The biggest responsibility for gaining fan reaction was Antonio Inoki’s, the organiser of the event in the first place. It was a tribute to his mentor Rikidozan. A Japanese icon, Rikidozan was actually North Korean-born, albeit when it was under Japanese occupation. The reasons surrounding Rikidozan’s death are unclear, with the documentary noting Japanese gangsters in a bar is a common story. More specifically, the Yakuza killed him for lying about his North Korean heritage and becoming popular as faux Japanese. This story made him a figure of mythology, dying as a martyr for North Korea—pleading his dedication to the country in his final breaths.
During the main event between Antonio Inoki and Ric Flair, Inoki is recognised as the hero by the audience. Halfway through the match, commentator Mike Tenay remarks: “We hear the crowd for one of the few times at Collision In Korea, really responding to Inoki.” Finally getting some kind of reaction, the crowd eventually came unglued when Inoki triumphed, slaying the beast to get a huge reaction.
The men were honoured with vases and flowers.
As Scott Norton put it: “These people were entertained for probably the first time in their li[v]es…That was the greatest match that has ever happened in this business…ever.”
Flying Home
On the way back, many talents just seemed grateful to return home, tired after living in a different civilisation for even a brief amount of days. There was even panic as they did not get their passports until just before leaving time.

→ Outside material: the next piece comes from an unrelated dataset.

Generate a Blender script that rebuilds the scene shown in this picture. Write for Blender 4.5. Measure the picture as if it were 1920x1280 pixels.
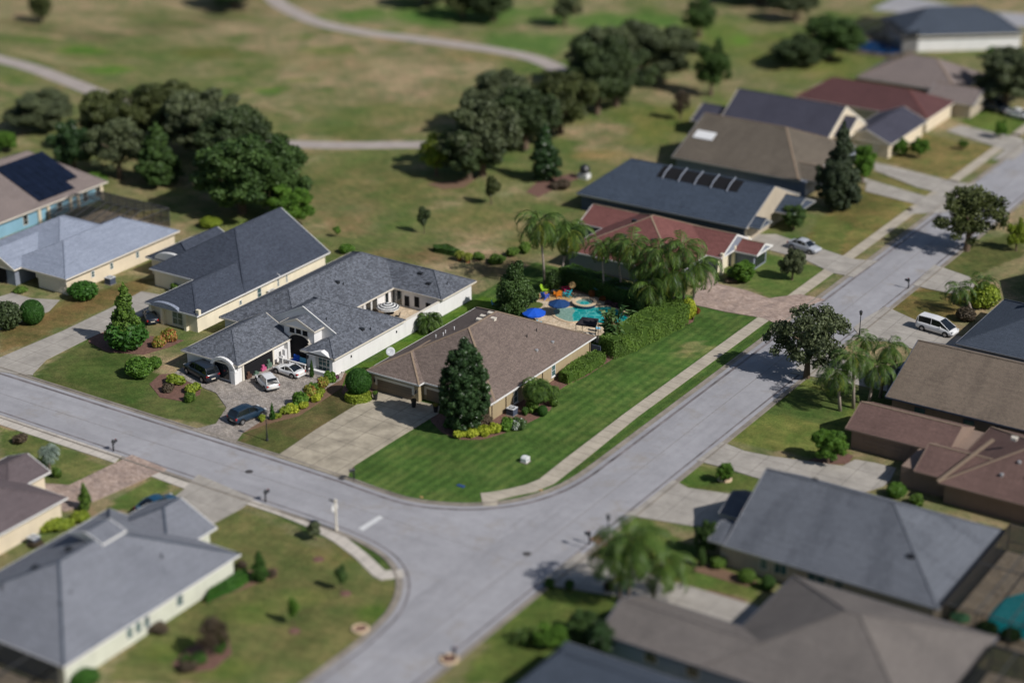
import bpy, bmesh, math, random
import numpy as np
from mathutils import Vector, Matrix
random.seed(7); RNG=np.random.default_rng(7)
for o in list(bpy.data.objects): bpy.data.objects.remove(o)
SC=bpy.context.scene; COL=SC.collection
# ---------------------------------------------------------------- camera, sky, sun
FPX=3700.0; PITCH=math.radians(23.2); AZ=math.radians(32.8); CH=92.0
VX,VY=-math.sin(AZ),math.cos(AZ); RX,RY=math.cos(AZ),math.sin(AZ)
D0=CH/math.tan(PITCH); CX,CY=-VX*D0,-VY*D0
cd=bpy.data.cameras.new('camera'); cam=bpy.data.objects.new('camera',cd); COL.objects.link(cam)
cam.location=(CX,CY,CH); cam.rotation_euler=(math.pi/2-PITCH,0,AZ)
cd.sensor_width=36; cd.lens=36*FPX/1920; cd.clip_start=1; cd.clip_end=3000
cd.dof.use_dof=True; cd.dof.focus_distance=227; cd.dof.aperture_fstop=0.0295
SC.camera=cam
SUN_EL=math.radians(41); SUN_AZ_W=math.radians(-3)     # direction towards the sun, angle from world +X
sx,sy,sz=math.cos(SUN_EL)*math.cos(SUN_AZ_W),math.cos(SUN_EL)*math.sin(SUN_AZ_W),math.sin(SUN_EL)
W=bpy.data.worlds.new("World"); SC.world=W; W.use_nodes=True
nt=W.node_tree; nt.nodes.clear()
sky=nt.nodes.new('ShaderNodeTexSky'); sky.sky_type='NISHITA'; sky.sun_disc=False
sky.sun_elevation=SUN_EL; sky.sun_rotation=math.pi/2-SUN_AZ_W; sky.dust_density=1.0; sky.air_density=1.0
bg=nt.nodes.new('ShaderNodeBackground'); bg.inputs[1].default_value=0.066
out=nt.nodes.new('ShaderNodeOutputWorld'); nt.links.new(sky.outputs[0],bg.inputs[0]); nt.links.new(bg.outputs[0],out.inputs[0])
sl=bpy.data.lights.new('sun','SUN'); sl.energy=4.3; sl.angle=math.radians(0.5); sl.color=(1.0,0.965,0.92)
so=bpy.data.objects.new('sun',sl); COL.objects.link(so)
so.rotation_euler=Vector((sx,sy,sz)).to_track_quat('Z','Y').to_euler(); so.location=(60,0,80)
SC.view_settings.view_transform='Standard'; SC.view_settings.look='None'; SC.view_settings.exposure=-0.06; SC.view_settings.gamma=1
SC.render.engine='CYCLES'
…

Touching down, Flair—himself nearly not allowed to leave the country after making a somewhat disobeying speech (a point not covered in the episode)—is described as having “kissed the pavement” in excitement whilst wearing his multi-thousand dollar clothes.
Success Or Failure?
The event failed to energise the political career of Inoki, who was not re-elected and left politics behind, for then at least.
Narrator Chris Jericho draws similarities between North Korea and wrestling, both as “masters of blurring the lines between fantasy and reality.”
Norton explained that Collision In Korea was itself a spectacle: “The show itself was super cool, meeting Muhammad Ali on top of it…so being a part of that was absolutely awesome.”
Scorpio spoke about the gigantic amount of present fans, saying “That’s the only thing I can ever brag about to Hogan, that I have done something he has not done. ‘Cause I wrestled for 199,000 people two nights in a row, not one—and that’s all I got on him!”
Bischoff described any other sporting event as “pale in comparison” and knew that Vince McMahon was “livid” that there was a wrestling event that drew a bigger house than WrestleMania. He closed out by commenting: “Largest wrestling event in the world? Yep—I did that.”
Epilogue
Collision In Korea will likely forever go down as wrestling’s most controversial show. Even WWE’s forays in Saudi Arabia after Jamal Khashoggi was nowhere near this show in terms of bizarre and unbelievable locations for a wrestling event.
Entering a completely shut-off communist nation under authoritarian rule on a peace mission was a totally strange scenario. Whilst wrestlers’ lives were hell there and the payoff barely worth it, it was certainly a once in a lifetime experience—and one for which they were thankful when they touched Japanese land on return.
We will never see the likes of wrestling in North Korea again. That is, of course, unless Vince McMahon ever wishes to break the one record Eric Bischoff holds over him.